When I was at Hughes Aircraft, all we did was government projects, and I wanted to avoid the overheads associated with those kinds of contracts. That decision, in effect, removed a major potential source of funding for us. For a lot of our early contracts, we looked not only at what money they would bring in, but also at what technology we would have to develop. At the end of the day, even if it didn’t turn into a big product for us, it would help us develop our technology base.
Your background is a mixture of physics and engineering. How has that helped you?

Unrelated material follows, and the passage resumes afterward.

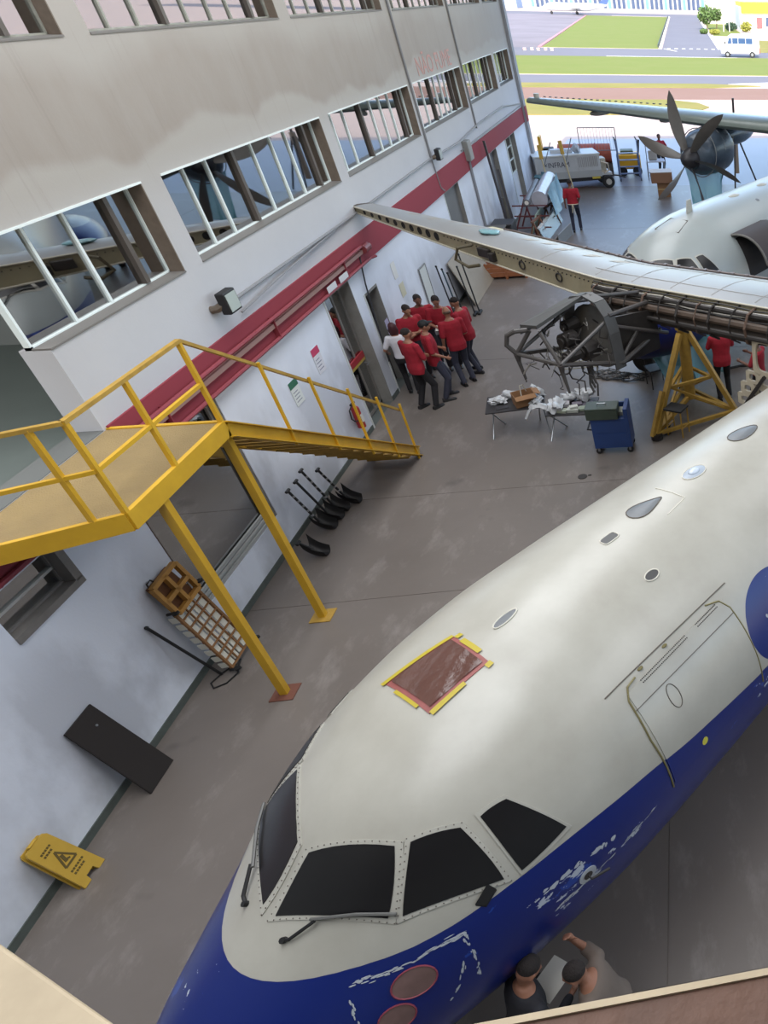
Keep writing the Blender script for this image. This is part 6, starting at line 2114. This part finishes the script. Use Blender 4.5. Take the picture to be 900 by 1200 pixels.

I did my undergraduate degree in physics at the Massachusetts Institute of Technology, but I also took upper-level courses in electrical, mechanical and software engineering. In the laser world, that has been very useful, because laser problems involve a lot of interplay between thermal and electrical issues. You need to understand all those disciplines, at least at some level. I also think there is a difference in the way that physicists and engineers think. One of my employees summarized this well. He was moving house, and he had to tie up a trailer-load of stuff. Another employee, a physicist, got the ropes laced so that everything was secured, but there was only one knot at each end, so if the rope broke anywhere, the whole thing was going to fall. That’s a physicist solution – it works and it requires a minimum of rope and effort. But an engineer would look at it and say, “Hmm, you need some redundancy in your system.” So to me, having a little engineering experience, plus a physics background, is the perfect combination.
What do you know now that you wish you’d known when you started?
I think my biggest regret is what happened with our laser ablation system. If we had been able to stick with that, it potentially would have catapulted us to a new level. So the main thing I have learned is that if you identify a market like that, you have to stick with it, believe in it, and not get cold feet about the cost of getting there. Part of success is luck – being in the right place at the right time. But a lot of it is just having the nerve to stick with a product or a market even if it’s not quite there yet.
Any advice for someone starting a new optics company?
Make sure your product has a customer that’s willing to pay at least what it costs to produce it. Then, once you’ve got a few customers, be very open to what they are saying they really need, because it may be slightly different from the product you originally developed. Finally, be very aggressive in responding to those needs. I think the rest will take care of itself.